Among some friends, and out in the world, there has been some chatter about the death of the music industry (or at least of major labels).
Let’s settle this one right now, no? we all know about:
radiohead
NIN
N-RON’s attitude is a common one at this point:
digital download for free, shows and special CDs for money
don’t confuse this with hatred of labels, it is simply time for the model to shift gears.
best description of the future of music I know is from the master of noise himself, Jacques Attali, in an interview from 2003
“But live, not as a replay. People will ask, more than anything, to see and to share live, rather than dead, events crystallised in records or virtually crystallised in a digital MP3 file.”
As the holiday explodes all numbers of downloads, we might ask, “what is next?”

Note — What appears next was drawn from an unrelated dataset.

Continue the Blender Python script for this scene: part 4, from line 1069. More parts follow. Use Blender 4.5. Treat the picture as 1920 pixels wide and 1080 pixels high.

“what is the new attention economy going to offer us?”
Will the archive we have each made, the gigabytes and terabytes of digital detritus that we accumulate, will it ever satiate our desire to own and control, to be owned and controlled? Or will the most cherished gift of all be the live experience, the opportunity to experience others, noise and sound, together.
Maybe it is these markers, these posts, music and noisy performances acting like temporary autonomous zones in a blur of consumption, that live on as our memories of hope for radical change.
Make music to make shows to make noisy things happen in real and memory-time. The end of the monoliths is a long way off. However, the spaces for noises are expanding.
Gil Scott Herron knew that the revolution will not be televised (as the comments say, it will be youtubed). And Rakim knew that you have to follow the leader.